Very few writers possess that genuine quality of voicing the concerns of the weak and the oppressed. Arundhati Roy is one such writer whose work involves knowing the harsh realities of the society that we live in and trying to change the wrong ideologies and paradigms infused in it. Decoding the suffering of mankind and penning it down is an extremely hard task but someone needs to do it and we see how Roy brings together so many known and unknown aspects of our society in her socio-political novel “The Ministry of Utmost Happiness.” However, this ambitious novel becomes a Pandora box at certain points because there is so much happening in the novel. It’s as if “Roy wants it all; she wants to put everything she’s got into this one book: everything, all of India, the starving of Urdu, the fading of Sanskrit, the hijra community, the Bhopal gas tragedy, the Anna Hazare movement, the rise of the saffron brigade, Ayodhya and Godhra and prime ministers, past and present, the North-East, gau rakshaks, and Dalit politics” (Pinto).
Roy wants the system to change. For that, she uses every political issue, every tragedy, and every human emotion to invoke the anger and dissatisfaction in her readers who would then support her in the cause. She lifts the veils off of crooked ideologies, corrupt politicians, and self-centered philosophies with which the system manipulates the common man and she lays it naked in front of all of us to decide what the truth is. She admits that “in everything (she does) or (has done) in life (she always felt) an anger towards authority, and (she is not) at all calm about major issues or major questions” (Sokol).
The novel speaks about the issues of the underprivileged communities – the Hijras and the Dalits and the double marginalization that they face i-e gender and religious discrimination towards the Hijras and religious and caste discrimination against the Dalits.

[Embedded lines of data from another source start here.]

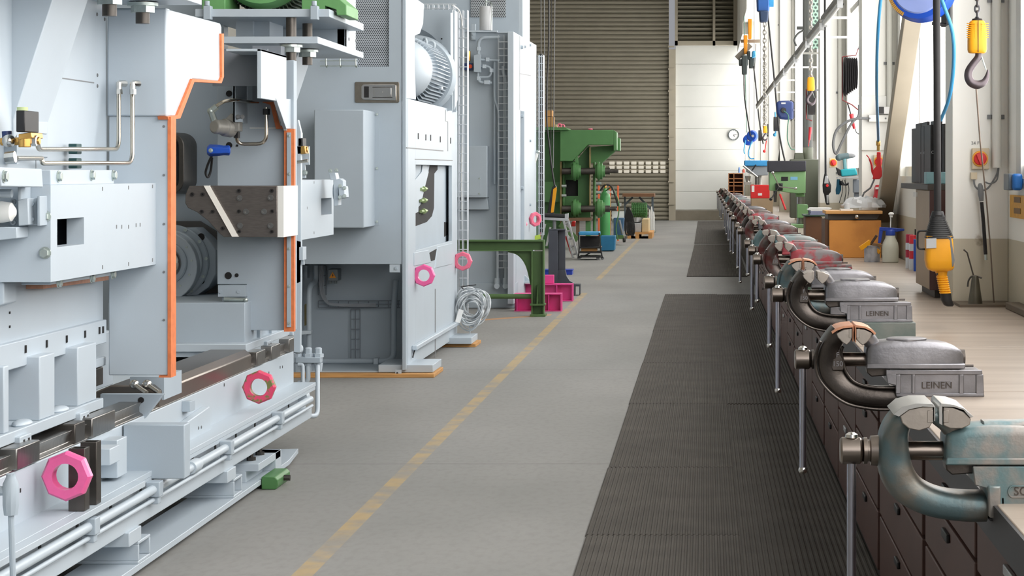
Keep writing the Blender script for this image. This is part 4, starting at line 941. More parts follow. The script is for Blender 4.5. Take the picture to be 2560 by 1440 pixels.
# ================================================================ olive green steel frame
GF = thing('portal_frame', 'olive green portal frame of I-beams with curved corner gusset', 'steel frame', (-2.2, 22.5, 0)); Yg = 22.5
b = MB().fy([(1060,600),(1360,600),(1360,604),(1060,604)],Yg-.07,Yg+.07).fy([(1060,625),(1330,625),(1330,628),(1060,628)],Yg-.07,Yg+.07).fy([(1060,604),(1356.5,604),(1356.5,625),(1060,625)],Yg-.006,Yg+.006)
obj('top_beam', b, GREEND, GF, .001)
b = MB().fy([(1328,628),(1332,628),(1332,786),(1328,786)],Yg-.07,Yg+.07).fy([(1356.5,604),(1360,604),(1360,786),(1356.5,786)],Yg-.07,Yg+.07).fy([(1332,628),(1356.5,628),(1356.5,786),(1332,786)],Yg-.006,Yg+.006)
obj('upright_post', MB().box(X_(1060,Yg),X_(1070,Yg),Yg-.07,Yg+.07,0,Z_(628,Yg)), GREEND, GF)
obj('upright_post', b, GREEND, GF, .001)
arc = [(1328,628)]+[(1270+58*math.sin(k*PI/16)-0, 628+86*(1-math.cos(k*PI/16))) for k in range(9)]
obj('curved_gusset', MB().fy([(1272,627),(1290,632),(1305,644),(1316,662),(1323,684),(1328,708),(1329,627)],Yg-.008,Yg+.008), GREEND, GF)
obj('gusset_flange', MB().tube(spline([W(*p,Yg) for p in ((1270,628),(1290,633),(1305,645),(1316,663),(1323,686),(1328,712))],4),.012,6), GREEND, GF)
obj('lower_bar', MB().cyl(W(1060,741,Yg),W(1330,741,Yg),.026), GREEND, GF)
obj('foot_plate', MB().fy([(1325,786),(1363,786),(1363,792),(1325,792)],Yg-.12,Yg+.12), GREEND, GF, .002)
obj('stiffener_plate', MB().fy([(1325,760),(1362,760),(1362,764),(1325,764)],Yg-.1,Yg+.08).fy([(1341,764),(1345,764),(1343,712)],Yg-.09,Yg), GREEND, GF)
# ================================================================ pink steel stands, grey wedge
def ibeam_px(x0, x1, y0, y1, Y, w_=.10, ft=.012):
    X0, X1, Z0, Z1 = X_(x0,Y), X_(x1,Y), Z_(y1,Y), Z_(y0,Y)
    return MB().box(X0,X1,Y-w_,Y+w_,Z1-ft,Z1).box(X0,X1,Y-w_,Y+w_,Z0,Z0+ft).box(X0,X1,Y-.01,Y+.01,Z0+ft,Z1-ft)
PK = mat('magenta_paint', (224,66,142), .45, 0, .06, 10)
def pinkstand(x0, x1, y0, y1, Y, label):
    r = thing('beam_stand', label, 'steel stand', (X_((x0+x1)/2,Y), Y, max(0,Z_(y1,Y))), 'magenta I-beam stands by the press')
    obj('beam_profile', ibeam_px(x0,x1,y0,y1,Y), PK, r, .001)
    for k in range(3):
        x = x0+(x1-x0)*(.05,.38,.72)[k]; obj('stiffener_rib', MB().box(X_(x,Y),X_(x,Y)+.012,Y-.095,Y+.095,Z_(y1,Y)+.012,Z_(y0,Y)-.012), PK, r)
    obj('end_plate', MB().box(X_(x1,Y)-.012,X_(x1,Y),Y-.095,Y+.095,Z_(y1,Y)+.012,Z_(y0,Y)-.012), PK, r)
    return r
pinkstand(1287,1405,733,778,23.35,'magenta I-beam stand, the nearer and lower one')
pinkstand(1287,1433,709,752,25.15,'magenta I-beam stand behind, carrying a small magenta block')
bk = obj('steel_block', MB().fy([(1356,688),(1384,688),(1384,709),(1356,709)],25.1,25.22), PK, None, .003); tag(bk, 'small magenta steel block sitting on the rear magenta stand', 'steel block')
wd = obj('corner_bracket', MB().fy([(1289,670),(1293,670),(1328,703),(1328,709),(1289,709)],25.0,25.03).fy([(1289,704),(1328,704),(1328,709),(1289,709)],24.92,25.1), PAINT, None, .002); tag(wd, 'light grey triangular bracket lying on the magenta stands', 'bracket')
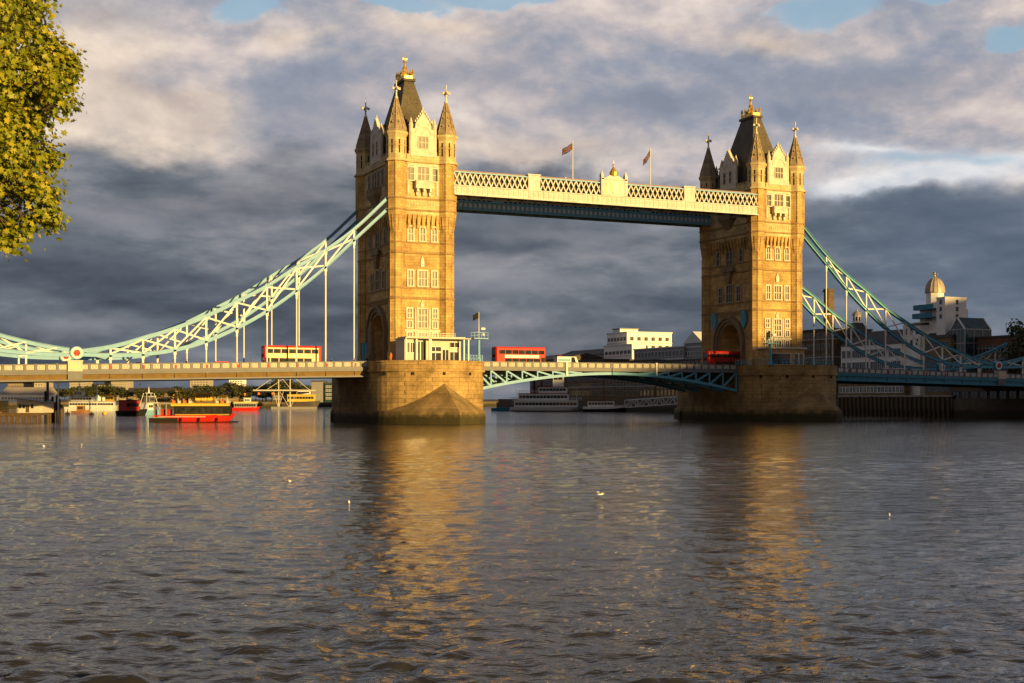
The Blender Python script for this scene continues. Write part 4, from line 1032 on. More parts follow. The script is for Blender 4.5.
def building(label, x0, x1, y0, y1, z0, z1, wall, roof='tile', cat='building', name='building', pitch=0, wn=None, ww=None, cornice=None, group=None, flat=True, frame='trim', pane='glass', gableN=False):
    """axis-aligned block; wn=(nx,nz,w,h) windows on the north face (towards the river), ww the same on the west face"""
    c = Vector(((x0+x1)/2, (y0+y1)/2, z0)); B = thing(name, label, cat, c, 0, group)
    X, Y, H = (x1-x0)/2, (y1-y0)/2, z1-z0
    mb = MB(); mb.box(-X, X, -Y, Y, 0, H); mb.build('wall', M[wall], B)
    mb = MB()
    if pitch and not gableN:     # ridge along Y
        mb.add([(-X-.3,-Y-.3,H),(X+.3,-Y-.3,H),(X+.3,Y+.3,H),(-X-.3,Y+.3,H),(0,-Y-.3,H+pitch),(0,Y+.3,H+pitch)], [(0,1,4),(2,3,5),(0,4,5,3),(1,2,5,4),(0,3,2,1)])
    elif pitch:                  # ridge along X: gable towards the river
        mb.add([(-X-.3,-Y-.3,H),(X+.3,-Y-.3,H),(X+.3,Y+.3,H),(-X-.3,Y+.3,H),(-X-.3,0,H+pitch),(X+.3,0,H+pitch)], [(0,3,4),(1,5,2),(0,4,5,1),(3,2,5,4),(0,1,2,3)])
    else: mb.box(-X-0.3, X+0.3, -Y-0.3, Y+0.3, H, H+0.5)
    mb.build('roof', M[roof], B)
    if cornice:
        for zc in cornice:
            mb = MB(); mb.box(-X-0.18, X+0.18, -Y-0.18, Y+0.18, zc-z0-0.2, zc-z0+0.15); mb.build('string_course', M[frame], B)
    if wn: grid_windows(B, SIDE['N'], (-X-0.02, Y, 0), 2*Y, wn[4]-z0 if len(wn) > 4 else 1.0, (wn[5]-z0 if len(wn) > 5 else H), wn[0], wn[1], wn[2], wn[3], frame, pane)
    if ww: grid_windows(B, 0, (-X, -Y-0.02, 0), 2*X, ww[4]-z0 if len(ww) > 4 else 1.0, (ww[5]-z0 if len(ww) > 5 else H), ww[0], ww[1], ww[2], ww[3], frame, pane)
    return B
def ybank(u, X): d = d_bank(u, X); return pt(u, d).y
def riverside(label, u0, u1, vtop, wall, Xf=BX+1.5, depth=16, z0=4.6, uref=None, **kw):
    """block on the south bank whose river face runs between two columns of the view"""
    y1, y0 = ybank(u0, Xf), ybank(u1, Xf); d = d_bank(uref or (u0+u1)/2, Xf)
    return building(label, Xf, Xf+depth, y0, y1, z0, zat(vtop, d), wall, **kw)
# warehouse row seen under the opening span
riverside('long brown brick warehouse seen through the opening span, right of the paddle boat', 604, 655, 362, 'brickbrown', depth=22, wn=(14, 5, 1.5, 1.9), cornice=[9.5], frame='concrete')
riverside('brown brick warehouse behind the white paddle boat', 566, 603.5, 361, 'brickbrown', depth=22, wn=(14, 5, 1.5, 1.9), cornice=[9.5], frame='concrete')
riverside('dark brick warehouse left of the paddle boat, seen under the opening span', 530, 565.5, 359.5, 'brickbrown', depth=20, pitch=2.5, wn=(16, 4, 1.5, 1.9), frame='concrete')
riverside('brown brick warehouse behind the footbridge to the pontoon', 655.5, 704, 361, 'brickbrown', depth=18, wn=(12, 5, 1.5, 1.9), cornice=[9.5], frame='concrete')
riverside('brown warehouse end hidden mostly by the farther tower', 704.5, 760, 352, 'brickyellow', depth=18, wn=(14, 6, 1.4, 1.8), frame='panelgrey')
# white upper block lit by the low sun, with stepped terraces
riverside('cream rooftop block catching the sun above the opening span', 607, 627, 333.5, 'render', Xf=190, depth=22, uref=617, z0=4.6, pitch=0, wn=(6, 2, 1.8, 1.4, 25, 32), ww=(6, 2, 1.6, 1.5, 25, 32), roof='white', cornice=[28.6])
riverside('pale stepped terrace in front of the cream rooftop block', 604, 632, 346, 'render', Xf=183, depth=6.5, uref=617, wn=(7, 2, 2.4, 1.3, 18, 26), ww=(2, 2, 2.0, 1.3, 18, 26), roof='white', cornice=[22.5])
riverside('small plant room on the roof of the cream rooftop block', 613, 620, 329.5, 'render', Xf=197, depth=9, uref=617, roof='panelgrey')
riverside('low grey slate roofed range running up to the cream rooftop block', 556, 606, 355, 'panelgrey', Xf=184, depth=16, uref=590, pitch=3.0, wn=(20, 1, 1.6, 1.5, 18.5, 21.5), frame='render', roof='tile')
riverside('pale glazed terrace with white canopy below the cream rooftop block', 634, 684, 348.5, 'panelgrey', Xf=171, depth=13, uref=660, wn=(14, 1, 1.9, 2.0, 20, 23), ww=(4, 1, 1.8, 2.0, 20, 23), frame='white', roof='white', cornice=[19.5])
riverside('grey pedimented building just left of the farther tower', 684, 703, 343, 'panelgrey', Xf=172, depth=14, uref=694, pitch=4.2, gableN=True, wn=(6, 2, 1.4, 1.5, 15, 23), frame='white', roof='white', cornice=[19, 23.5])
# right of the farther tower
riverside('dark brown brick block between the farther tower and the hangers', 786, 832, 331, 'brickbrown', Xf=170, depth=15, uref=815, wn=(9, 6, 1.3, 1.7), frame='concrete', cornice=[17.5, 23])
riverside('white glazed riverside block behind the right chains', 841, 902, 345, 'render', Xf=167, depth=16, uref=870, wn=(16, 4, 1.5, 2.1, 5.5, 19.5), frame='white', roof='tile', pitch=4.5)
riverside('brown brick river frontage with a row of windows under the right span', 838, 905, 372, 'brickyellow', Xf=BX+0.4, depth=1.6, z0=2.5, uref=870, wn=(18, 1, 1.2, 1.6, 5.5, 9), frame='render')
riverside('yellow brick wing below the white domed tower', 925, 951, 338, 'brickyellow', Xf=168, depth=14, uref=938, pitch=5.0, wn=(6, 4, 1.2, 1.6), frame='panelgrey')
riverside('red brown low block with long window rows by the right edge', 972, 1008, 338, 'brickred', Xf=173, depth=14, uref=990, wn=(9, 3, 1.9, 1.7, 6, 20), frame='panelgrey', cornice=[15.0, 18.0])
riverside('brown brick block at the far right under the chains', 1008.5, 1050, 346, 'brickred', Xf=176, depth=14, uref=1020, wn=(7, 3, 1.5, 1.6), frame='panelgrey')
riverside('dark brick wharf wall block under the right span, nearest the right edge', 950, 1030, 377, 'brickbrown', Xf=BX+0.4, depth=3, z0=2.5, uref=990, wn=(8, 1, 2.4, 2.6, 2.5, 8), frame='tile')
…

What these power-hungry and authoritarian systems do is divide us into so many insignificant differences that the truth and the real meaning of our existence are lost. They target the weaker minorities, genders, and people to try to snatch away their little freedom by accusing them of being a threat to a certain religion or a social class. This is the same as how dictators and authoritarians justify their heinous crimes that they commit against innocent people; all they have to do is blame an innocent person of being a perpetrator, and a nonconformist who rebels against the injustices of the society. In the novel, we witness the abuse and the harassment that the transgender community faces on a daily basis. While trying to escape a raid on a mid-night wedding party, Anjum, the Hijra, and her colleagues were “dragged” out of the car, “kicked on their backsides as though they were circus clowns and instructed to scram, to run all the way home if they did not want to be arrested for prostitution and obscenity”. Surprisingly, this is not even the troublesome part, the issue becomes mind-boggling when Anjum admits that “it was only a routine bit of humiliation for Hijras, nothing out of the ordinary and nothing at all compared to the tribulations others endured…” (The Ministry…, 35). When you normalize violence in a society that is already divided at the very basic levels of its existence, then lines begin to blur between truth and falsehood and that is exactly when strident and corrupt systems take over the masses.
Portraying the dark side of humanity, Roy captures the thin layer of cover that exists under the ideologies of secularism and democracy; it is below this cover that we see how racism, discrimination, injustice, and intolerance are flourishing. The cover is symbolic of the separation between the privileged elite class and the lower labor class. Anyone above this cover has all the privileges that a secular, democratic state has to offer because this class has the money to buy their voice and freedom. However, anyone below this cover is automatically subjected to the violence that this unsecular and undemocratic state possesses.
Inter-faith violence and destruction are aptly portrayed in the novel where on one side you have Muslims being massacred in Delhi under the leadership of prominent Hindu government officials and on the other side, there are several hundred Hindus being killed in Kashmir’s Independence struggle. The question that comes to one’s mind is: ‘Where is the government and why cannot it protect its citizens?’ Any secular state is obliged by its constitution to protect the lives and honor of every religion, caste, and gender living in the country. But what we witness in The Ministry of Utmost Happiness is the crumbling socio-political structure whereby the poor are stripped of their basic rights. Their properties are snatched away by powerful business companies and tycoons who wish to make industries on the annexed land; the capitalist mentality of these tycoons does not even let them feel the tiniest bit of remorse. Also, when there is massive social instability coupled with the inabilities of the government to provide for the people and thus, widespread frustration, the majority religion, caste, gender reacts to it by targeting the minorities. This is because they need to exert their power and the weak are always preyed upon. Unfortunately, Muslims and Hindus have a lot of disparity between them and this hatred then turns into mass killings and chaos.
A complete mockery of the political system and its hypocrisy, The Ministry of Utmost Happiness challenges the patriarchal society and questions the role and responsibility of governments and its officials. It brings to our attention the sidelined issues that people, especially the poor face in our society. It exposes the corrupt system and how it exploits the weak, the less fortunate ones, and begs us to be more careful in our dealings with the poor and exploited citizens. There are actual walking, breathing stories around us that we fail to see and recognize.